Bennett had never been to Asia, with the exception of his mandatory Army assignment to Korea. Mac kindly offered to show him around the Navy sides of the theater of war, and the conflict in progress. Displayed on the other side of the envelope was the short memo from the Chief of Naval Personnel directing him to stop being the Director of Plans and Policy at DIA and report there to a different office as Chief of Staff in January 1971.

Bennett did not want that to happen until they got back from Asia, since it would have meant the two senior officers of the Agency were on the same airplane and vulnerable. Anyway, while in Saigon, they dined with Rex Rectanus and then-Vice Admiral Zumwalt,. The two three-stars chatted each other up about matters of the war, and intelligence support while Rex and Mac were seated a little further down the table straining to hear.

The three Naval officers had their careers all entwined, and that would play out back in Washington, but for then, that night before Christmas in Saigon, the war was going well. Two years before the big Pull-Out. To put some context on things, Elvis was visiting President Richard Nixon in the White House to celebrate his Royal status as King of Rock and Roll. .

Anyhow, I wanted to talk to Mac about some of the things that Ted had mentioned when he called last week. He didn’t ring me up to talk about the weather, though goodness knows there is enough to talk about with that. He has not given up being Admiral Ted just because he is not wearing the uniform any more.

Ted was one of my favorite DNIs. He used to smoke a lot- like many of us who had to be places and pass time, waiting for things to happen- and he did so in the DNI’s office. The inner sanctum was on one of the five corners of the “C” Ring of the Pentagon and all sorts of things happened in there, some of them breathtaking in their audacity.

Rex was a heavy smoker, too, back in the day, and that may have been one of the things that contributed to his demise at the end. Jinny scolds me about that- it got her husband, Barnie, years ago as well, and if I don’t clean up my act I imagine it will get me, too.

It was still a pervasive social habit back in 1970. Mac smoked- he just gave me the Zippo he carried for years with the Squadron logo of Fleet Air Reconnaissance Squadron ONE (“The Navy’s Number One Squadron!”) as a keepsake.

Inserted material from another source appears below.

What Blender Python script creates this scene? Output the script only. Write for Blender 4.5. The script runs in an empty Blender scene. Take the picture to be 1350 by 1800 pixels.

It has a EC-121 Super Connie engraved n the back, the outline almost worn away from chrome to brass from years slipping around in the pocket of khakis and Blues.

I remember Ted kept the ashtray in one of the top drawers in the big executive-issue mahogany desk that several generations of Directors had used, including Rex.

In 1970, the ashtray would still have been on the desk, and people would put a pack of Luckies on the conference table with the Zippo lighter for sensitive meetings.

Anyway, Ted grilled me for a while on what I could do for him without wasting too much of his time coming down from Pennsylvania, where he works at what he feels like.

Rex had a place of refuge away from the capital, about twenty miles away from him on the Pennsylvania plateau where the air is crisp and fresh and there are not nearly as many morons on the road. I asked him what it was like to actually work for Rex.

I know first hand, of course, but my time with Rex was late in life, and people have a way of mellowing over time. Ted said he was always a gentleman, very proper, but with a sly sense of humor. He always kept his cool, even when some very strange things happened.

Ted was picked to be the DNI’s EA, even though he was only a LCDR, and he had a couple stories that illustrate the sort of subtly Rex had as the DNI, which was completely necessary.

I told you about Rex’s predecessor as DNI, RADM Frtiz Harlfinger. Mac told me a little bit about him at the bar last night. He is dead, so I don’t have to go out of my way to be nice.

Mac was on cordial terms with him. As a diesel submariner, Harlfinger had no place to go home to in Hyman Rickover’s nuclear navy, so he was determined to carve a path ahead in the intelligence world. He began to gather all the cool parts of the naval intelligence community together in a completely new construct, one in which a savvy submarine officer like himself could command the Cryptologists, the Intel weenies and the Oceanographer of the Navy. He even figured out a way to take the DNI’s car and driver to help establish the new office, which his action officers christened “OP-942.”

Bud Zumwalt left Vietnam in mid-1970, and took over as CNO in July. He knew all about Fritz, and his glad-handing popularity on the Hill. He was eager to get his own team in place, and he was determined to bring the big broom to the Pentagon and sweep all the old flag officers into the dustbin of history.

We will have the chance to talk about that in the days to come. There is a new Chief of Naval Operations, you know?